DIRECTIVE>
Here are some records; copy every line that holds the word "part".

RECORDS FOR THIS EXERCISE>
** BEGIN **

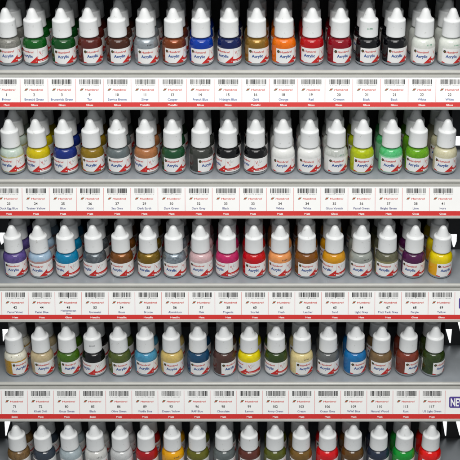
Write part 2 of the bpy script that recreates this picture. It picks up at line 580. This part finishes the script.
# ------------------------------------------------------------------ price strips
TICK = [
 [("1", "Primer", "Matt"), ("2", "Emerald Green", "Gloss"), ("3", "Brunswick Green", "Gloss"), ("9", "Tan", "Gloss"), ("10", "Service Brown", "Gloss"), ("11", "Silver", "Metallic"), ("12", "Copper", "Metallic"),
  ("14", "French Blue", "Gloss"), ("15", "Midnight Blue", "Gloss"), ("16", "Gold", "Metallic"), ("18", "Orange", "Gloss"), ("19", "Red", "Gloss"), ("20", "Crimson", "Gloss"), ("21", "Black", "Gloss"), ("21", "Black", "Gloss"),
  ("22", "White", "Gloss"), ("22", "White", "Gloss")],
 [("23", "Duck Egg Blue", "Matt"), ("24", "Trainer Yellow", "Matt"), ("25", "Blue", "Matt"), ("26", "Khaki", "Matt"), ("27", "Sea Grey", "Matt"), ("29", "Dark Earth", "Matt"), ("30", "Dark Green", "Matt"), ("32", "Dark Grey", "Matt"),
  ("33", "Black", "Matt"), ("33", "Black", "Matt"), ("34", "White", "Matt"), ("34", "White", "Matt"), ("35", "Gloss Varnish", "Gloss"), ("36", "Pastel Green", "Matt"), ("37", "Bright Green", "Matt"), ("38", "Lime", "Gloss"), ("41", "Ivory", "Gloss")],
 [("42", "Pastel Violet", "Matt"), ("44", "Pastel Blue", "Matt"), ("48", "Mediterranean|Blue", "Gloss"), ("53", "Gunmetal", "Metallic"), ("54", "Brass", "Metallic"), ("55", "Bronze", "Metallic"), ("56", "Aluminium", "Metallic"), ("57", "Pink", "Matt"),
  ("58", "Magenta", "Matt"), ("60", "Scarlet", "Matt"), ("61", "Flesh", "Matt"), ("62", "Leather", "Matt"), ("63", "Sand", "Matt"), ("64", "Light Grey", "Matt"), ("67", "Matt Tank Grey", "Matt"), ("68", "Purple", "Gloss"), ("69", "Yellow", "Gloss")],
 [("71", "Oak", "Satin"), ("72", "Khaki Drill", "Matt"), ("80", "Grass Green", "Matt"), ("85", "Black", "Satin"), ("86", "Olive Green", "Matt"), ("89", "Middle Blue", "Matt"), ("93", "Desert Yellow", "Matt"), ("96", "RAF Blue", "Matt"),
  ("98", "Chocolate", "Matt"), ("99", "Lemon", "Matt"), ("102", "Army Green", "Matt"), ("103", "Cream", "Matt"), ("106", "Ocean Grey", "Matt"), ("109", "WWI Blue", "Matt"), ("110", "Natural Wood", "Matt"), ("113", "Rust", "Matt"), ("117", "US Light Green", "Matt")]]
# x of the first ticket's left edge and the ticket's width
TX = [(-263.0, 27.45), (-265.6, 27.42), (-263.3, 27.38), (-268.9, 27.35)]
STRIP_LABEL = ["white strip of price tickets under the top shelf, Primer to White with a red band",
               "white strip of price tickets under the second shelf, Duck Egg Blue to Ivory",
               "white strip of price tickets under the middle shelf, Pastel Violet to Yellow",
               "white strip of price tickets under the fourth shelf, ending in a purple NEW badge"]
def face_mesh(name, flat, at, n, mats, y0_, z0_):
    """Flat print laid on a rail: x along the rail, y measured down from the strip's top edge."""
    vv = []
    for a, b, lay in flat.v:
        yy, zz = at(2.75 + b, n + 0.03 * lay)
        vv.append((a, yy - y0_, zz - z0_))
    return mesh(name, vv, [tuple(reversed(q)) for q in flat.f], mats, flat.m)

class Down(Flat):
    def text(self, s, x, y, h, m, **k):
        n = len(self.v)
        Flat.text(self, s, x, 0, h, m, **k)
        for i in range(n, len(self.v)):
            self.v[i] = (self.v[i][0], y - self.v[i][1], self.v[i][2])
        # flipped upside down: turn the faces round again
        n2 = len([q for q in self.f if min(q) >= n])
        if n2:
            self.f[-n2:] = [tuple(reversed(q)) for q in self.f[-n2:]]
    def rect(self, x0, y0, x1, y1, m, nx=1):
        self.poly([(x0, y0), (x0, y1), (x1, y1), (x1, y0)], m)

rb = random.Random(11)
for r in range(-1, 5):
    row = TOPROW if r < 0 else ROWS[r]
    at = rail_frame(row)
    Lr = LEN[r] if 0 <= r < 4 else 29.6
    yy, zz = at(2.75, 0.3)
    if r == -1 or r == 4:
        lab = "plain white strip with a red band in the rail above the rack's top row" if r < 0 else "plain white strip with a red band in the rail of the bottom shelf"
    else:
        lab = STRIP_LABEL[r]
    root = empty("price_strip", (0, yy * MM, zz * MM), lab, "price strip", "price strips along the shelf edges")
    k = Lr / 29.4
    prof = [at(2.75, 0.05), at(2.75, 0.4), at(2.70 + Lr - 0.02, 0.4), at(2.70 + Lr - 0.02, 0.05)]
    v, f = extrude_x([(a - yy, b - zz) for a, b in prof], XL + 0.5, XR - 0.5)
    obj("backing_card", mesh("backing_card", v, f, [M['card']]), root)
    d = Down()
    d.rect(XL + 0.6, 24.5 * k, XR - 0.6, Lr - 0.35, 0)
    obj("red_band", face_mesh("red_band", d, at, 0.45, [M['band']], yy, zz), root)
    if r in (-1, 4):
        continue
    x0, pw = TX[r]
    for i, (num, nm, fin) in enumerate(TICK[r]):
        a = x0 + i * pw
        c = a + pw / 2
        d = Down()
        d.rect(a + 0.25, 0.5, a + pw - 0.25, 24.45 * k, 0)
        tk = obj("ticket", face_mesh("ticket", d, at, 0.47, [M['card']], yy, zz), root)
        tk["label"] = "ticket number %s reading %s, %s" % (num, nm.replace("|", " "), fin)
        d = Down()
        d.rect(a - 0.22, 1.6 * k, a + 0.22, 24.3 * k, 0)
        obj("divider_line", face_mesh("divider_line", d, at, 0.48, [M['line']], yy, zz), tk)
        d = Down()
        x = c - 9.8
        while x < c + 10.2:
            wd = rb.choice((0.28, 0.28, 0.42, 0.6, 0.85))
            d.rect(x, 1.9 * k, x + wd, 6.7 * k if not (c - 0.2 < x < c + 0.6) else 7.2 * k, 0)
            x += wd + rb.choice((0.2, 0.26, 0.4, 0.62))
        obj("barcode", face_mesh("barcode", d, at, 0.52, [M['dark']], yy, zz), tk)
        d = Down()
        d.text("5 010279 %06d" % rb.randrange(999999), c + 0.3, 8.25 * k, 0.9, 0, align='C', width=18.5)
        obj("barcode_digits", face_mesh("barcode_digits", d, at, 0.52, [M['grey']], yy, zz), tk)
        d = Down()
        d.poly([(c - 9.6, 13.1 * k), (c - 7.2, 12.9 * k), (c - 5.6, 10.9 * k), (c - 8.3, 11.0 * k)], 0)
        d.layer = 1
        d.poly([(c - 8.7, 12.6 * k), (c - 7.5, 12.5 * k), (c - 6.9, 11.5 * k), (c - 8.2, 11.6 * k)], 1)
        obj("emblem", face_mesh("emblem", d, at, 0.52, [M['olive'], M['brandred']], yy, zz), tk)
        d = Down()
        d.text("Humbrol", c - 4.6, 13.0 * k, 1.7, 0, width=13.6, shear=0.12, bold=0.03)
        obj("brand_name", face_mesh("brand_name", d, at, 0.52, [M['brandred']], yy, zz), tk)
        d = Down()
        d.text(num, c, 18.3 * k, 2.6, 0, align='C', bold=0.02)
        obj("number", face_mesh("number", d, at, 0.52, [M['dark']], yy, zz), tk)
        d = Down()
        if "|" in nm:
            u_, l_ = nm.split("|")
            d.text(u_, c, 21.2 * k, 1.9, 0, align='C', bold=0.014, maxw=22)
            d.text(l_, c, 24.0 * k, 1.8, 0, align='C', bold=0.014)
        else:
            d.text(nm, c, 22.8 * k, 2.2, 0, align='C', bold=0.014, maxw=24.4)
        obj("colour_name", face_mesh("colour_name", d, at, 0.52, [M['blue'] if r == 0 else M['navy']], yy, zz), tk)
        d = Down()
        d.text(fin, c, 28.0 * k, 1.75, 0, align='C', bold=0.02, width={'Matt': 5.6, 'Gloss': 6.8, 'Metallic': 9.4, 'Satin': 6.4}[fin])
        obj("finish_name", face_mesh("finish_name", d, at, 0.52, [M['white']], yy, zz), tk)
    if r >= 2:
        a = x0 + 17 * pw
        d = Down()
        d.rect(a - 0.22, 1.6 * k, a + 0.22, 24.3 * k, 0)
        obj("divider_line", face_mesh("divider_line", d, at, 0.48, [M['line']], yy, zz), root)
        bx0, bx1, by0, by1 = a + 4.2, a + 25.0, 7.4 * k, 18.4 * k
        d = Down()
        pts = []
        for cx_, cy_, a0 in ((bx0 + 1.6, by0 + 1.6, 180), (bx0 + 1.6, by1 - 1.6, 90), (bx1 - 1.6, by1 - 1.6, 0), (bx1 - 1.6, by0 + 1.6, -90)):
            for t in range(5):
                an = radians(a0 + 90 - t * 22.5)
                pts.append((cx_ + 1.6 * cos(an), cy_ + 1.6 * sin(an)))
        d.poly(pts, 0)
        bd = obj("new_badge", face_mesh("new_badge", d, at, 0.5, [M['purple']], yy, zz), root)
        d = Down()
        d.text("NEW!", bx0 + 1.6, by1 - 1.8 * k, 7.4 * k, 0, width=17.4, bold=0.03)
        obj("badge_lettering", face_mesh("badge_lettering", d, at, 0.55, [M['white']], yy, zz), bd)

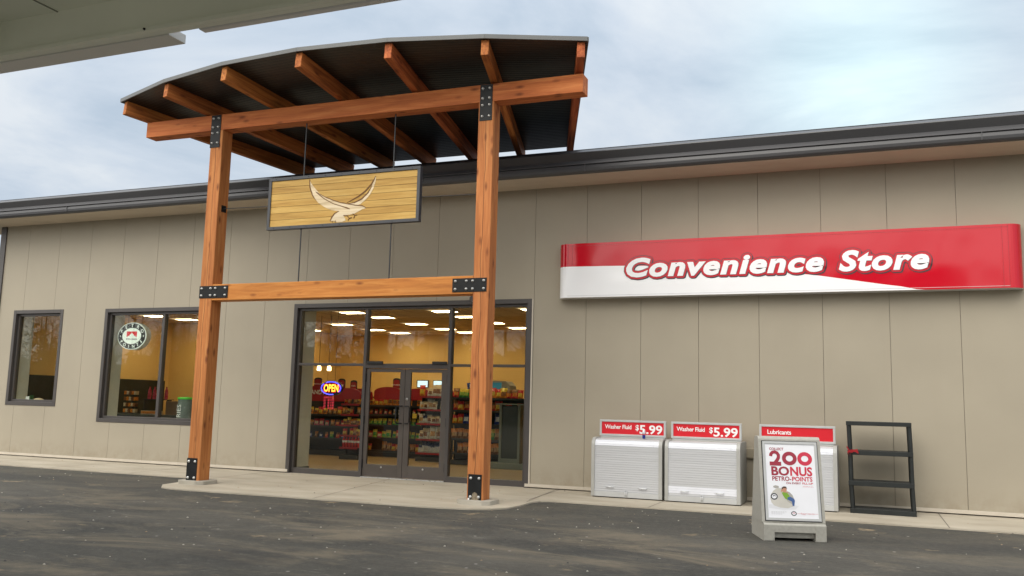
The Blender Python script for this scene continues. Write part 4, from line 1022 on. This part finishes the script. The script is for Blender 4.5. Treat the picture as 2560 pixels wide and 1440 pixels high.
for (xa, ya), (xb, yb) in zip(plan, plan[1:]):
    za, zb_ = zb(xa), zb(xb)
    if za > Z0 + 1e-4 or zb_ > Z0 + 1e-4:
        fv = [(xa, ya, Z0), (xb, yb, Z0), (xb, yb, zb_), (xa, ya, za)]
        if zb_ <= Z0 + 1e-4: b.add([fv[0], fv[1], fv[3]], [(0, 1, 2)], 1)
        else: b.add(fv, [(0, 1, 2, 3)], 1)
    b.add([(xa, ya, za), (xb, yb, zb_), (xb, yb, Z1), (xa, ya, Z1)], [(0, 1, 2, 3)], 0)
pt_ = [(p[0], p[1], Z1) for p in plan]; pb_ = [(p[0], p[1], Z0) for p in plan]
b.add(pt_, [tuple(range(len(plan)))], 0); b.add(pb_, [tuple(reversed(range(len(plan))))], 1)
def wavy(name, col):
    M_ = mat(name, col, 0.10, coat=0.12, spec=0.45)
    t_ = M_.node_tree; n_ = t_.nodes.new; tc_ = n_('ShaderNodeTexCoord'); nz_ = n_('ShaderNodeTexNoise'); nz_.inputs['Scale'].default_value = 1.1; nz_.inputs['Detail'].default_value = 1
    bp_ = n_('ShaderNodeBump'); bp_.inputs['Strength'].default_value = 0.6; bp_.inputs['Distance'].default_value = 0.035
    t_.links.new(tc_.outputs['Object'], nz_.inputs['Vector']); t_.links.new(nz_.outputs[0], bp_.inputs['Height']); t_.links.new(bp_.outputs[0], t_.nodes['Principled BSDF'].inputs['Normal']); t_.links.new(bp_.outputs[0], t_.nodes['Principled BSDF'].inputs['Coat Normal'])
    return M_
b.build('cabinet', [wavy('sign red', (0.53, 0.004, 0.017)), wavy('sign white', (0.86, 0.87, 0.89))], sg_)
b = MB()
for z in (Z1 - 0.045, Z0 + 0.03): b.box(S0 + CR, S1 - CR, -DY - 0.0015, -DY + 0.001, z - .003, z + .003, 0 if z > 4 else 1)
for x in (S0 + CR, S0 + CR + 0.08, S1 - CR - 0.08, S1 - CR): b.box(x - .003, x + .003, -DY - 0.0015, -DY + 0.001, (zb(x) if zb(x) > Z0 else Z0) + .002, Z1 - .003, 0)
b.build('face_trim', [mat('trim line red', (0.34, 0.004, 0.012), 0.3), mat('trim line grey', (0.52, 0.52, 0.54), 0.3)], sg_)
b = MB()
def sign_word(word, xl, xr, zbase, cap):
    """white letters on a rounded red outline with a thin dark rim and a dark drop edge"""
    v0, f0 = text(word, cap, weight=0.040, shear=0.22, spacing=1.10, res=4)
    x0, x1 = min(p.x for p in v0), max(p.x for p in v0); q = (xr - xl) / (x1 - x0)
    v0 = [Vector(((p.x - x0) * q, p.y, 0)) for p in v0]
    def put(dx, dz, d, mi): b.add(v0, f0, mi, wallM(xl + dx, -DY - d, zbase + dz))
    def grow(r, ox, oz, d, mi, n=20):
        for i in range(n): put(ox + r * math.cos(6.2832 * i / n), oz + r * math.sin(6.2832 * i / n), d + i * 4e-5, mi)
        put(ox, oz, d + n * 4e-5, mi)
        grow2 = r * 0.55
        for i in range(10): put(ox + grow2 * math.cos(.63 * i), oz + grow2 * math.sin(.63 * i), d + (n + 1 + i) * 4e-5, mi)
    grow(.038, .013, -.013, .003, 2); grow(.0425, 0, 0, .0045, 2); grow(.0335, 0, 0, .006, 0)
    put(.007, -.006, .0082, 2); put(0, 0, .0095, 1)
sign_word('Convenience', 0.80, 4.05, 3.722, 0.300); sign_word('Store', 4.27, 5.58, 3.712, 0.300)
b.build('lettering', [mat('letter outline red', (0.50, 0.005, 0.018), 0.2, coat=0.1), mat('letter white', (0.84, 0.84, 0.86), 0.2), mat('letter shadow', (0.035, 0.03, 0.04), 0.3)], sg_)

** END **

REPLY TO THE EXERCISE>
Write part 2 of the bpy script that recreates this picture. It picks up at line 580. This part finishes the script.
The Blender Python script for this scene continues. Write part 4, from line 1022 on. This part finishes the script. The script is for Blender 4.5. Treat the picture as 2560 pixels wide and 1440 pixels high.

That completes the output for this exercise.